Section 4(b) contained the coverage formula that determined which state and local jurisdictions were subject to Section 5 preclearance. Section 5 of the Act required that the U.S. Department of Justice through an administrative procedure, or a three-judge panel of the U.S. District Court for the District of Columbia, through a declaratory judgment action, “preclear” any attempt by a state or local jurisdiction to change “any voting qualification or prerequisite to voting, or standard, practice, or procedure with respect to voting” in any “covered jurisdiction,” which is a jurisdiction that falls within the Section 4(b) coverage formula.

In that 5-4 ruling, in Shelby County v. Holder, authored by Chief Justice John Roberts and joined by Justices Antonin Scalia, Anthony Kennedy, Clarence Thomas, and Samuel Alito, the Court ruled that “things have changed dramatically” in the South in the nearly 50 years since the passage of the Voting Rights Act of 1965.

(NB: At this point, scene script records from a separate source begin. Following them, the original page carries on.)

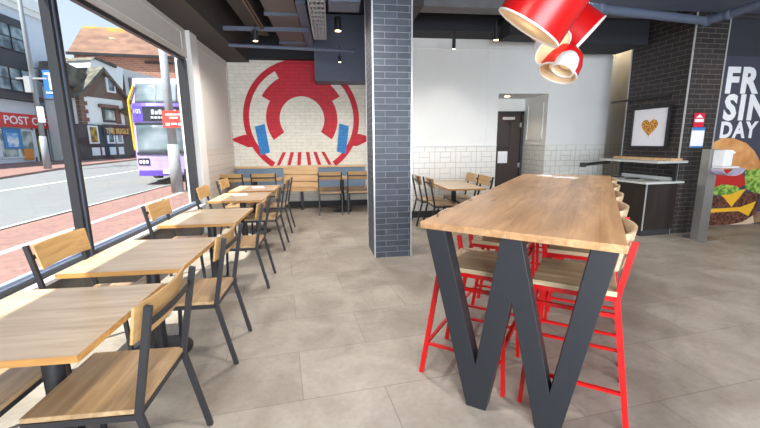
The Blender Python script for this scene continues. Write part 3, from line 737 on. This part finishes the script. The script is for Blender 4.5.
# right side duct and pipes
cthing('ceiling_duct', MB().box(1.8,9.5,3.5,4.75,3.45,3.85).box(2.7,9.5,4.76,5.38,3.30,3.8), DUCT, 'wide slate-blue duct above the bar table and brown pillar', 'duct', kind='structure')
pA = (2.721, 4.59, 3.08); pB = (3.342, 4.741, 3.08); pC = (5.152, 5.06, 3.08); pD = (5.183, 4.763, 3.08); pE = (5.154, 4.329, 3.08)
m = MB().pipe([pA, pB, pC, pD, pE], .055, 14)
for q in (pB, pC, pD): m.ball(q, .07, 14, 8)
o = cthing('ceiling_pipe', m, DUCT, 'blue-grey round pipe bending in front of the brown brick pillar', 'pipe', kind='structure'); autosmooth(o)
cthing('ceiling_duct', MB().box(3.9,5.2,6.1,6.84,3.02,3.5).box(2.95,3.9,6.4,6.84,3.20,3.5), BEAMK, 'black boxed duct above the pale wall between lamps and pillar', 'duct', kind='structure')
# cylinder spotlights
SPOTW = 270
def spot(x, y, z, label, energy=25, r=.035, h=.15, top=3.4, tilt=0):
    t = thing('cylinder_spotlight', label, 'spotlight', (x,y,z), 0, 'black cylinder spotlights')
    MB().tube((0,0,0),(0,0,h),r,n=20).build('can', BLACK, t)
    MB().tube((0,0,h),(0,0,top-z),.008,n=8).build('stem', BLACK, t)
    MB().tube((0,0,-.003),(0,0,.001),r*.82,n=20).build('lamp_face', GLOW, t)
    autosmooth(t.children[0])
    light('spot_lamp', 'SPOT', t, (0,0,-.02), energy, (1,.93,.85), spot=radians(110 if energy < 35 else 155), blend=.8, radius=.05 if energy < 35 else .15)
    return t
spot(-1.18, 6.9, 3.14, 'black cylinder spotlight on the crosswise channel left of the mauve duct', 110, .045, .16)
spot(.16, 6.5, 3.22, 'black cylinder spotlight beside the pale ceiling grille', 130, .055, .20)
spot(.22, 8.2, 3.08, 'small black spotlight in front of the boxed duct over the mural', 22, .03, .12)
spot(2.142, 6.8, 3.052, 'slim black spotlight hanging before the pale wall near the slate pillar', 14, .03, .17)
spot(2.682, 6.3, 3.087, 'black spotlight hanging before the pale wall just left of the red lampshades', 14, .042, .19)
o = MB().lathe([(0,0),(.05,0),(.055,.008),(0,.008)], 20, Matrix.Translation((3.62,7.82,RZ-.009))).build('recessed_downlight', GLOW)
tag(o, 'round recessed downlight in the ceiling of the door recess', 'downlight'); o2 = MB().lathe([(0,0),(.05,0),(.055,.008),(0,.008)], 20, Matrix.Translation((5.9,7.56,3.9))).lathe([(.0,.008),(.05,.008),(.05,.18),(0,.18)], 20, Matrix.Translation((5.9,7.56,3.9))).build('surface_downlight', GLOW)
tag(o2, 'warm downlight on the ceiling in the corner behind the brown brick pillar', 'downlight'); light('corner_lamp', 'SPOT', o2, (5.9,7.56,3.86), 45, (1,.78,.5), spot=radians(140), radius=.06)
light('downlight_lamp', 'SPOT', o, (3.62,7.82,RZ-.02), 12, (1,.85,.65), spot=radians(120), radius=.04)

# pendant lampshades
def pendant(name, c, axis, r0, r1, L, mat, lin, label, dome=False, inner=True, up=4.1, lip=WHITEP, energy=.25, cord=True, arm=None):
    """c: centre of the opening; axis points out of the opening"""
    t = thing(name, label, 'pendant lamp', c, 0, 'clustered pendant lampshades over the bar table')
    q = Vector(axis).normalized().to_track_quat('-Z', 'Y').to_matrix().to_4x4()
    if dome: prof = [(r0,0),(r0,.02),(r0*1.0,L*.45),(r0*.86,L*.75),(r0*.5,L*.95),(.02,L)]
    else: prof = [(r0,0),(r1,L),(.02,L)]
    autosmooth(MB().lathe(prof, 56, q).build('shade', mat, t), 30)
    k = .006
    if dome: pi_ = [(r0-k,0.001),(r0-k,L*.45),(r0*.86-k,L*.74),(r0*.5-k,L*.93),(.02,L-.01)]
    else: pi_ = [(r0-k,0.001),(r1-k,L-.01),(.02,L-.01)]
    autosmooth(MB().lathe(pi_, 56, q).build('lining', lin, t), 30)
    MB().lathe([(r0-.008,-.002),(r0+.003,-.002),(r0+.003,.010),(r0-.008,.010)], 56, q, closed=True).build('rim', lip, t)
    b = q @ Vector((0,0,-.06))
    MB().tube(q @ Vector((0,0,.012 if not dome else .05)), q @ Vector((0,0,.018 if not dome else .056)), r0-.010 if not dome else r0*.55, n=48).build('diffuser', DIFF, t)
    e = q @ Vector((0,0,L)); cord and MB().tube(e, (e.x*1.0, e.y, up-c[2]), .006, n=8).build('cord', WHITEP, t)
    if arm: MB().tube(e, Vector(arm)-Vector(c), .012, n=10).build('arm', WHITEP, t)
    light('bulb_lamp', 'POINT', t, tuple(b), energy, (1,.84,.62), radius=.05)
    return t
RT = Vector((.992,-.124,-.010)); UP = Vector((.033,.183,.983)); FW = Vector((.12,.975,-.186))
def cam_axis(r, u, f): return RT*r + UP*u + FW*f
pendant('drum_lampshade', (1.403, 2.75, 2.274), cam_axis(-.53,-.80,.40), .245, .225, .62, RED, SHADEIN, 'largest red drum lampshade at the front of the cluster, opening to the lower left')
pendant('drum_lampshade', (2.284, 3.45, 2.369), cam_axis(.71,-.69,-.10), .255, .235, .38, RED, SHADEIN, 'red drum lampshade in the cluster seen from its side, opening to the lower right')
pendant('bell_lampshade', (1.875, 3.22, 2.258), cam_axis(.40,-.90,-.50), .16, .12, .10, WHITEP, SHADEIN, 'white lampshade half hidden between the two red drums of the cluster', energy=.12)
pendant('bell_lampshade', (1.975, 3.3, 2.065), cam_axis(-.42,-.90,.0), .165, .13, .26, RED, SHADEIN, 'lowest lampshade of the cluster, red outside with a beige lining', dome=True, energy=.12)
pendant('bell_lampshade', (1.848, 3.02, 2.04), cam_axis(-.50,-.86,-.02), .088, .08, .17, WHITEP, SHADEIN, 'small white lampshade nested in front of the lowest red one', dome=True, energy=.06, cord=False, arm=(2.058, 3.32, 2.227))

# unseen spotlights added around and behind the viewpoint to brighten the room
for (x, y, p, en) in ((.3,-1.2,'above the aisle behind the viewpoint', 110),(2.6,-1.6,'over the open floor behind the viewpoint', 110),(5.2,-.6,'over the open floor far right of the viewpoint', 60),(7.4,1.8,'near the right-hand wall before the burger print', 40),(4.4,2.3,'over the open floor right of the bar table', 80),(.2,1.6,'over the aisle beside the nearest tables', 130),(2.9,4.7,'over the bar table behind the lampshades', 200),(6.3,4.3,'before the burger print', 60),(-.1,4.4,'over the aisle beside the middle tables', 170)):
    spot(x, y, 3.0 if y < 4 else 3.28, 'added unseen black cylinder spotlight '+p, en, .07, .2)

# ------------------------------------------------------------------ exterior: pavement, road, street furniture, buildings
g0 = -.12
PAVE = brick('pink_pavers', (146,110,102), (132,98,92), (112,98,92), .2, .1, .006, rough=.8, bump=.2)
ROAD = plain('asphalt', (116,118,120), .85, noise=.05, nscale=1.5); CURB = plain('kerb_stone', (170,170,168), .8); LINE = plain('road_paint', (190,190,190), .7)
struct('pavement', MB().box(-6.5, XL-.2, -6, 60, g0-.2, g0), PAVE)
struct('pavement_strip', MB().box(-5.15, -4.98, -6, 60, g0, g0+.004), CURB)
struct('kerb', MB().prism([(-6.80,-6),(-6.5,-6),(-6.5,60),(-6.1,60)], g0-.2, g0+.002, 'xy'), CURB)
struct('road', MB().box(-60, -6.5, -6, 120, g0-.3, g0-.10), ROAD)
struct('road_marking', MB().prism([(-12.3,-6),(-12.1,-6),(-12.9,36),(-13.15,36)], g0-.10, g0-.094, 'xy').prism([(-9.2,4),(-9.05,4),(-9.7,12),(-9.85,12)], g0-.1, g0-.094, 'xy'), LINE)
fk = [(-60,-6),(-16.0,-6),(-16.4,10),(-16.951, 21.96),(-19.922, 33.428),(-22.5,60),(-60,90)]
struct('far_pavement', MB().prism(fk, g0-.2, g0+.02, 'xy'), PAVE)
WALLP = plain('white_render', (214,222,232), .8, noise=.03, nscale=2); WALLW = plain('cream_render', (236,238,236), .8, noise=.03, nscale=2)
DKBAY = plain('dark_bay_panel', (48,52,62), .5); GLZ = two_tone('street_glass', (70,86,98), (150,168,176), .8, .12, 3); GLZ2 = two_tone('shop_glass', (120,140,140), (206,214,200), 1.2, .2, 4)
PORED = plain('sign_red', (206,28,24), .5, noise=.02)
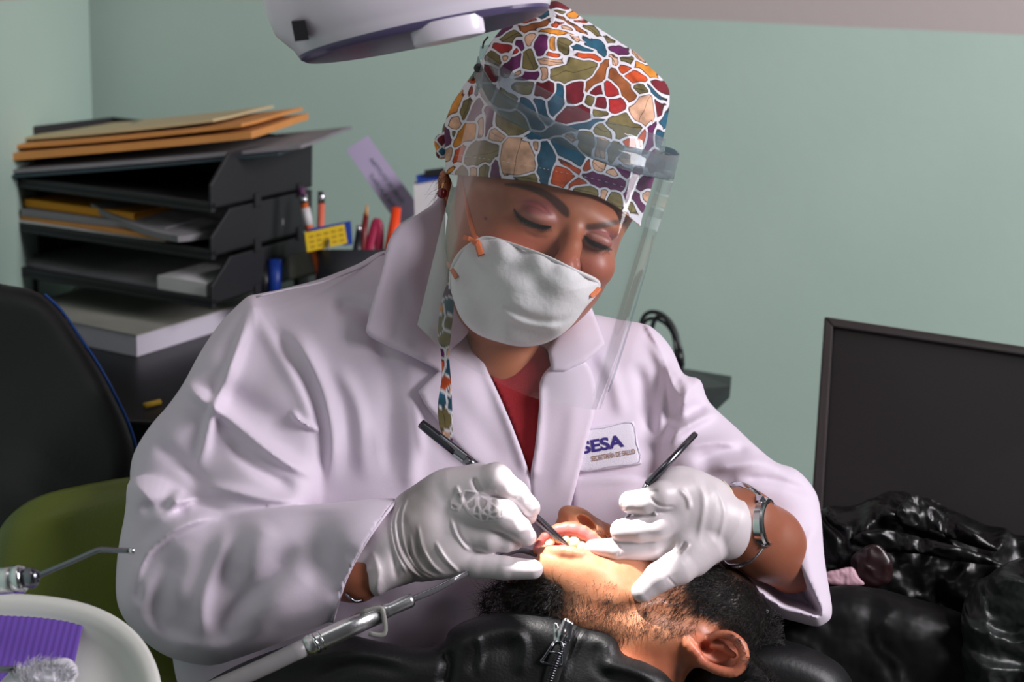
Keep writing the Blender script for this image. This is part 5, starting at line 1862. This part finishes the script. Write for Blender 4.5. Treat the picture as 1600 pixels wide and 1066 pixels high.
rim = [(1129, 753), (1140, 766), (1148, 790), (1152, 812), (1150, 836), (1138, 859), (1118, 881)]
tube('glove_rim', [(a, b, z) for (a, b), z in zip(rim, (-50, -78, -100, -106, -104, -92, -58))], 3.2, M_glove_rim, g2, n=8)

pr = empty('dental_probe', WV(1050, 718, -90))
tag(pr, 'steel dental instrument handle rising from the left hand', 'dental instrument')
tube('handle', [(1086, 679, -66), (1050, 717, -92), (1012, 757, -118)], [5.0, 5.6, 6.2], M_dsteel, pr, n=18, sub=1)
tube('end_cap', [(1087.5, 677.5, -65), (1084, 681, -67)], [4.4, 5.2], M_chrome, pr, n=18, sub=1)
tube('shank', [(1012, 757, -118), (985, 800, -98), (950, 850, -90), (930, 862, -86)], [5.5, 3.5, 2, 1], M_steel, pr, n=10)

# wrist watch
M_dial = mat('dark_dial', srgb(48, 40, 44), 0.25)
wt = empty('wrist_watch', WV(1198, 815, -40))
wt.parent = None
tag(wt, 'steel bangle wristwatch on the left wrist above the glove', 'watch')
wa = np.array((1196, 816, -66.))
ax = np.array((0.80, -0.05, -0.46))
A = RM @ np.array((ax[0], -ax[1], -ax[2]))
ob = lathe('case', WV(*wa), A, [(0.0002, -0.005), (0.0165, -0.005), (0.0185, -0.0035), (0.0188, 0.002), (0.0175, 0.0035), (0.0155, 0.0038), (0.0152, 0.0028)], M_chrome, wt, n=48)
lathe('dial', WV(*(wa + ax * 5.2)), A, [(0.0150, 0.0), (0.0150, 0.0004), (0.0001, 0.0004)], M_dial, wt, n=40)
lathe('crown', WV(1187, 813, -88), RM @ np.array((-0.6, 0.1, 0.8)), [(0.002, -0.002), (0.0022, 0.001), (0.0016, 0.0016), (0.0002, 0.0016)], M_chrome, wt, n=16)
for (p0, p1) in (((1176, 782, -62), (1192, 782, -84)), ((1178, 848, -62), (1194, 850, -82))):
    o = tube('lug', [p0, p1], [8, 8], M_chrome, wt, n=4, sub=1, flat=.8, smooth=False)
tube('bracelet', [(1190, 781, -72), (1182, 771, -64), (1168, 761, -48), (1152, 756, -24), (1140, 760, 0), (1132, 790, 14), (1128, 830, 14), (1130, 868, 0), (1140, 884, -24), (1160, 882, -48), (1180, 868, -66),
                  (1192, 852, -76)], 4.6, M_chrome, wt, n=10, flat=.5)
for a in range(12):
    pass
# bangle just showing inside the cuff on the other wrist
bg_ = tube('bracelet', [(541, 928, -92), (548, 936, -96), (556, 940, -92), (566, 938, -84)], 2.6, M_dsteel, dentist, n=8)
# ------------------------------------------------------------------ the patient
patient = empty('person', WV(900, 1240, -40) - Vector((0, 0, 0.05)))
tag(patient, 'bearded patient in a black jacket lying back with open mouth', 'person')
M_pskin = mat('patient_skin', (0.4, 0.2, 0.14), 0.42, attr='Col', sss=0.2, bump=0.2, bscale=600, bdist=0.0005)
H = Field()
H.ell((1095, 958, 12), (104, 86, 94), rot=12, k=20)
H.ell((1010, 925, -8), (100, 66, 78), rot=12, k=26)
H.ell((925, 905, -42), (72, 44, 48), rot=18, k=22)                 # around the mouth
H.ell((894, 888, -92), (60, 30, 27), rot=10, k=24)                  # below the lip
H.ell((935, 926, -84), (92, 40, 34), rot=14, k=24)
H.ell((838, 922, -44), (58, 34, 44), rot=-14, k=20)                # chin
H.chain([(838, 935, -48, 34), (920, 962, -70, 38), (1010, 985, -78, 40), (1085, 998, -70, 40)], k=20)    # jaw
H.ell((985, 893, -66), (58, 36, 34), rot=14, k=18)                 # cheek
H.chain([(1020, 1010, -40, 70), (960, 1090, -50, 80), (880, 1200, -40, 90)], k=24)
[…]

“Our country has changed, and while any racial discrimination in voting is too much, Congress must ensure that the legislation it passes to remedy that problem speaks to current conditions,” Roberts wrote.

“There is no doubt that these improvements are in large part because of the Voting Rights Act,” he continued. “The Act has proved immensely successful at redressing racial discrimination and integrating the voting process.”

In his statement, Roberts did not consider that the lessening of voter discrimination might have been attributable to natural social changes and improved private relationships among people of all races, rather than because of federal edict.

Once Shelby County v. Holder declared that section 4(b) of the voting rights act was unconstitutional, the practical effect was that without a valid coverage formula, no jurisdiction is currently required to have any of their voting changes precleared under Section 5. However, the Court allowed Section 5 to stand. Therefore, while the ruling effectively removed a particularly onerous portion of the Voting Rights Act, it did nothing to reverse the federal usurpations inherent in the rest of the Act.

CBS News reported that Virginia and Arkansas adopted photo voter ID laws earlier this year and four other southern states — Alabama, Mississippi, Texas, and South Carolina — had passed laws that have been held up by Justice Department review or litigation. These four announced after Shelby County v. Holder that their voter photo ID laws would take effect immediately.